Nel cercare motivazioni a questa netta cesura creata dalla comunità cristiana c'è chi ha tentato di leggere il Nuovo Testamento alla luce delle religioni greco-romane e orientali, giungendo alla formulare la teoria, secondo cui Paolo e gli autori dei Vangeli avrebbero elaborato la concezione di Gesù inteso come figura di culto analoga a quella delle religioni misteriche ellenistiche. A Gesù sarebbe stato applicato il mito di un eroe – come aveva già fatto il filosofo pagano del II sec. Celso nell'opera La vera dottrina – o di un dio morto e risuscitato, come accadde per Iside e Osiride in Egitto, Adone e Astarte e poi Attis e Cibele in Asia Minore. La fede nella risurrezione, tuttavia, è sorta a Gerusalemme, nel cuore dell’ebraismo che rigetta i miti idolatrici. La fede in Gesù risorto esiste già subito dopo la sua morte, cosicché si esclude ogni possibilità di influsso di tali miti. E', inoltre, difficile che i cristiani del primo secolo che aderivano profondamente alla nuova fede ed avevano un retroterra culturale giudaico, abbiano potuto attingere a uno schema mitologico di stampo greco-romano.

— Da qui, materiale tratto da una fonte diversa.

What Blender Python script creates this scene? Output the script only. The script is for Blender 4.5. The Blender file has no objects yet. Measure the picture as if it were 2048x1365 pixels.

7) La risurrezione di Gesù non è tuttavia un dato “scientifico” incontrovertibile: credere in essa è sempre, in ultima analisi, un atto di fede.

La questione della fede nella risurrezione di Gesù non può essere risolta dalla sola prova storica. Accettare la verità della risurrezione e credere in Gesù Cristo risorto è molto più che un semplice ragionamento fondato su annunci e fatti chiusi nel passato cui aderire intellettualmente. Dio entra nel mondo in modo inaspettato, scioccante e paradossale. Come ha scritto il cardinale Gianfranco Ravasi nella introduzione a Inchiesta sulla resurrezione di Andrea Tornielli, indagando nei Vangeli sulla risurrezione di Cristo, “si procede quasi come su un crinale tagliente lungo il quale si devono muovere i piedi con molta circospezione, col rischio costante di scivolare lungo il versante in penombra della storia, ove conta solo ciò che è validamente attestato e sperimentalmente documentato, oppure di avviarsi lungo il versante abbagliante della luce pasquale, della gloria e dell’esperienza di fede”. Il rischio, per dirla con Pascal, è quello di cadere in “due eccessi: escludere la ragione, non ammettere che la ragione”. Don Giuseppe Ghiberti, teologo e biblista che da anni si occupa della Sindone di Torino, ha commentato ad Aleteia: “Della risurrezione non c’è stata esperienza esterna diretta. Tutto fa pensare che quella esperienza non fosse possibile; comunque i primi testimoni sono giunti a fatto avvenuto. Le conseguenze invece sono storicamente qualificabili: colui che era morto, e che era nella impossibilità di qualsiasi rapporto interpersonale con la mediazione del corpo, dopo un tempo ben determinato rientra in rapporto umano, a dimensione corporea, con più interlocutori, in più circostanze. L’interpretazione di questo dato fattuale è offerta dalla fede”.